Po czterech śmiertelnych wypadkach w latach 1999 i 2000 lokalne władze zamknęły wejścia na El Caminito - na obu końcach szlaku rozmontowano część platform
http://pl.wikipedia.org/wiki/El_Caminito_del_Rey
: 09 kwietnia 2008, 16:56
autor: Anonymous
nie neguję tego że istnieją trudniejsze szlaki
, mam duzy respekt przed takimi ekspozycjami i do tego, ten rozpadajacy się chodnik z wielkimi dziurami, ja bym na pewno tam nie polazł
: 09 kwietnia 2008, 20:48
autor: janek.n.p.m
Dariusz Meiser pisze:Tu w zasadzie cały czas idziesz po chodniku - wąskim, dziurawym i eksponowanym, ale jednak po chodniku.
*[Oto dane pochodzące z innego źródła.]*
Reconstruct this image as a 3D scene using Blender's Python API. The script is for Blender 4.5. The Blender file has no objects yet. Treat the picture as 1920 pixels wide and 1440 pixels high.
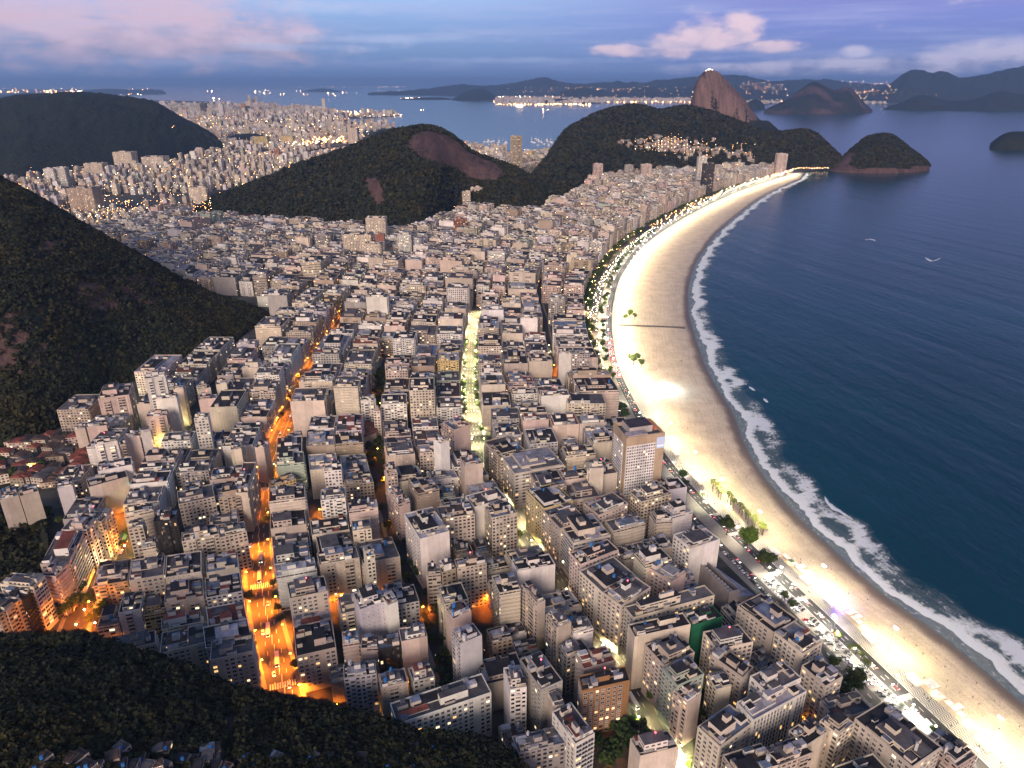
import bpy, math, random
import numpy as np
from mathutils import Vector, Matrix, noise
R = random.Random(7)
rad = math.radians
sc = bpy.context.scene
COL = sc.collection

# ------------------------------------------------------------------ camera, world, sun, exposure
F, H = 1333.0, 350.0
PITCH = math.atan(565 / F)
cam = bpy.data.cameras.new('camera')
camo = bpy.data.objects.new('camera', cam); COL.objects.link(camo)
camo.location = (0, 0, H); camo.rotation_euler = (math.pi / 2 - PITCH, 0, 0)
cam.sensor_width = 36; cam.lens = 36 * F / 1920; cam.clip_start = 1; cam.clip_end = 400000
sc.camera = camo
sc.view_settings.view_transform = 'Standard'; sc.view_settings.look = 'None'
sc.view_settings.gamma = 1; sc.view_settings.exposure = 0.34

def srgb(r, g, b):
    return tuple((c / 255 / 12.92 if c / 255 <= .04045 else ((c / 255 + .055) / 1.055) ** 2.4) for c in (r, g, b)) + (1,)

class NT:
    """small helper to write node trees"""
    def __init__(s, nt): s.nt = nt; s.N = nt.nodes; s.L = nt.links
    def n(s, typ, **kw):
        o = s.N.new(typ)
        for k, v in kw.items(): setattr(o, k, v)
        return o
    def put(s, sock, v):
        if isinstance(v, bpy.types.NodeSocket): s.L.new(v, sock)
        elif v is not None: sock.default_value = v
    def m(s, op, a, b=None, c=None, clamp=False):
        o = s.n('ShaderNodeMath', operation=op, use_clamp=clamp)
        for i, v in enumerate((a, b, c)):
            if v is not None: s.put(o.inputs[i], v)
        return o.outputs[0]
    def mix(s, f, a, b, typ='RGBA', blend='MIX'):
        o = s.n('ShaderNodeMix', data_type=typ)
        if typ == 'RGBA': o.blend_type = blend; ia, ib, out = o.inputs[6], o.inputs[7], o.outputs[2]
        else: ia, ib, out = o.inputs[2], o.inputs[3], o.outputs[0]
        s.put(o.inputs[0], f); s.put(ia, a); s.put(ib, b)
        return out
    def mr(s, v, a, b, c=0.0, d=1.0, smooth=False):
        o = s.n('ShaderNodeMapRange', interpolation_type='SMOOTHSTEP' if smooth else 'LINEAR')
        for i, x in enumerate((v, a, b, c, d)): s.put(o.inputs[i], x)
        return o.outputs[0]
    def noise(s, vec, scale, detail=3, rough=.5, dim='3D', w=None):
        o = s.n('ShaderNodeTexNoise', noise_dimensions=dim)
        if vec is not None: s.L.new(vec, o.inputs['Vector'])
        o.inputs['Scale'].default_value = scale; o.inputs['Detail'].default_value = detail
        o.inputs['Roughness'].default_value = rough
        return o.outputs[0]
    def ramp(s, v, stops):
        o = s.n('ShaderNodeValToRGB'); s.put(o.inputs[0], v)
        e = o.color_ramp.elements
        while len(e) < len(stops): e.new(.5)
        for i, (p, c) in enumerate(stops): e[i].position = p; e[i].color = c if len(c) == 4 else (*c, 1)
        return o.outputs[0]
    def sep(s, v):
        o = s.n('ShaderNodeSeparateXYZ'); s.L.new(v, o.inputs[0]); return o.outputs
    def comb(s, x, y, z):
        o = s.n('ShaderNodeCombineXYZ')
        for i, v in enumerate((x, y, z)): s.put(o.inputs[i], v)
        return o.outputs[0]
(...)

ten gość akurat co to kręcił, zdaje się jechał na rowerze
: 10 kwietnia 2008, 8:06
autor: Dariusz Meiser
jck pisze:Z takich ciekawych szlaków jeszcze jest ten słynny azjatycki /nie chcę podać kraju, bo naprawdęnie pamiętam/ gdzie trasa wiedzie drewnianymi pomostami- wygląda ciekawiej niż El Camino del Rei.
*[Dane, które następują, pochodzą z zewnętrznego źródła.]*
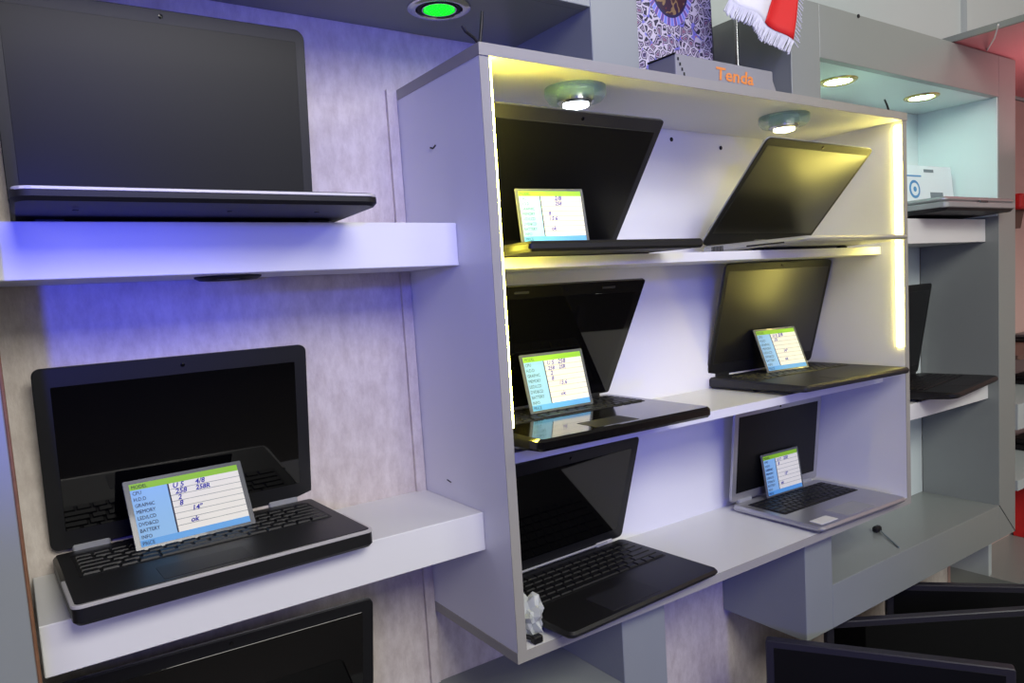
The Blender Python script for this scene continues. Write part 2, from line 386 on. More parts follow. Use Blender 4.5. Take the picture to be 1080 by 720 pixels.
def laptop(label, x, y, z, th, w, d, t, h, al, body='dark', lid='dark', lidback='gunmetal', screen='scrm', kb=True, key='key',
           bez=(.016, .020, .028), rim=None, r=.012, lidr=.010, wedge=.0, sil_under=None, hinge='dark', pad=(.0, .10, .055), hw=.045, kx=.86, ky=(.035, .125), foot=.115, extra=None, bezel=None):
    o = thing('laptop', label, 'laptop', (x, y, z), th)
    f = .002                                    # rubber feet
    b = MB()
    def wx(v):                                  # thinner towards the front when wedge is set
        if wedge and v.z < t*.5: return Vector((v.x, v.y, v.z + wedge*(-v.y/d)**2))
        return v
    if sil_under:
        b.rbox((-w/2, -d, f), (w/2, 0, t*.62), sil_under, r=r, ch=.006, xf=wx); b.rbox((-w/2, -d, t*.62), (w/2, 0, t), body, r=r, ch=.001)
    else:
        b.rbox((-w/2, -d, f), (w/2, 0, t), body, r=r, ch=min(.004, t*.3), xf=wx)
    base = b.build('base', o, True)
    if rim:
        MB().rbox((-w/2-.0007, -d-.0007, t-.0048), (w/2+.0007, -d+.10, t-.0008), rim, r=r, ch=.0005, corners=(1,1,0,0)).build('rim', base)
    for sx in (-1, 1):
        for yy in (-.02, -min(d-.02, foot)):
            MB().rbox((sx*(w/2-.035)-.015, yy-.005, 0), (sx*(w/2-.035)+.015, yy+.005, .0035+wedge*(yy/d)**2), 'darkm', r=.003).build('rubber_foot', base)
    if kb:
        k = MB(); kw = w*kx/2
        k.rbox((-kw-.003, -ky[1]-.003, t-.0006), (kw+.003, -ky[0]+.003, t+.0004), 'keybed', r=.004, ch=.0002)
        keys(k, -kw, kw, -ky[1], -ky[0], t+.0003, key)
        k.build('keyboard', o)
        p = MB(); p.rbox((pad[0]-pad[1]/2, -d+.012, t-.0005), (pad[0]+pad[1]/2, -d+.012+pad[2], t+.0004), 'softdark' if body != 'silver' and body != 'silverp' else 'silverp', r=.003, ch=.0002)
        p.build('touchpad', o)
    L = MB(); swap = lambda v: Vector((v.x, v.z, v.y))     # plan XY -> lid plane XZ, depth -> Y
    def unswap(mb): return mb
    L.rbox((-w/2, .003, .0030), (w/2, h, .0075), lidback, r=lidr, ch=.002, xf=swap)
    L.rbox((-w/2, .003, 0), (w/2, h, .0032), lid, r=lidr, ch=.0008, xf=swap)
    lo = recalc(L.build('lid', o, True)); lo.location = (0, 0, t); lo.rotation_euler = (PI/2-al, 0, 0)
    side, top, bot = bez
    s = MB().rbox((-w/2+side, bot, -.0006), (w/2-side, h-top, .001), screen, r=.0015, ch=.0003, xf=swap)
    recalc(s.build('screen', lo))
    if bezel:
        pass
    recalc(MB().lathe([(.0028, 0), (.0028, -.0007), (.0012, -.0009)], 'lens', 14, lambda v: Vector((v.x, v.z, h-top*.5+v.y))).build('webcam', lo))
    for sx in (-1, 1):
        recalc(MB().rbox((sx*(w/2-hw)-.022, -.004, t-.004), (sx*(w/2-hw)+.022, .008, t+.007), hinge, r=.003, ch=.002).build('hinge', o, True))
    if extra: extra(o, base, lo, t)
    return o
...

Solidne ferraty wiodą przez teren, który bez ubezpieczeń wyceniony byłby na V/VI więc to naprawdę coś, zwłaszcza, że przelicznik jest taki, by od stopnia bez ułatwień odjąć jeden i wtedy ma się wycenę ferraty. Hanzova Pot na Prisojniku jest uważana, za najtrudniejszą ferratę w Alpach Julijskich- 1100 metrów wspinania.
Czy to jest ta ferrata co jest na zdjęciu w katalogu Petzla (w kategorii sprzęt na Via Ferraty) ?
: 10 kwietnia 2008, 9:53
autor: jck
Nie, na tyle na ile udało mi się sprawdzić. W 2007 roku była jakaś francuska ferrata, a w 2006 szwajcarska.
: 10 kwietnia 2008, 10:19
autor: Dariusz Meiser
jck pisze:Nie, na tyle na ile udało mi się sprawdzić. W 2007 roku była jakaś francuska ferrata, a w 2006 szwajcarska.
O.K. Pytałem, bo nie mam teraz po dręką katalogu, a pamiętam, że tam tez coś wspominali o wybitnościach (jeżeli można użyć tego zrrotu do ferrat) rzędu 1000 m.
: 10 kwietnia 2008, 10:20
autor: jck
Ja miałem jedynie te dwa. Może w którymś ze starszych faktycznie jest...nie można tego wykluczyć.